Is Better Really the Enemy of the Good?

I see this all the time in IT: the lead architect(s) puts together a process, everybody meets to discuss it (multiple times if necessary), the process is thoroughly documented and the team follows it in their day-to-day activities.

Until one of the development team (usually alone and on the weekend) decides that this step (or that) doesn’t make sense here, and in that vacuum breaks the process. When everyone comes in Monday morning, things don’t work like they should, or artifacts can’t be found. Basically, something just isn’t right.

I understand the need for innovation. Sometimes I need to have my cheese moved to shake me out of complacency, or poor work habits.
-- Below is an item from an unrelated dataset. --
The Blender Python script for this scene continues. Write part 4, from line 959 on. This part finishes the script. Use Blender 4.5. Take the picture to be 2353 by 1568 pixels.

But, when a lone developer (or project manager, or business analyst, or…) decides – alone – to change the process that multiple people depend on, it just leads to project breakdown.

And, yes, this happened to me recently. This kind of thing drives me nuts. If the process is broken, let’s meet to discuss it, and fix it if necessary. In this case, it wasn’t a terribly big deal. I couldn’t locate code I needed to review because the commit comment was not of the standard form, and the commits didn’t come from the correct release branch. We got it worked out, but it started my thought process: why do developers do this?

I know the answer of course: to make it better. But to make something better generally requires a consensus. In this case, the well-meaning developer broke the process, rather than making it better. As I gently reminded him that with the number of people on this project we need to follow the process, or things get confusing he kept saying, “I was trying to do a good thing, and you’re jumping all over me!” It’s not easy being the gatekeeper sometimes, but it makes for great fodder for this forum.

What do you think? Do you run into this? I’d love to hear from you.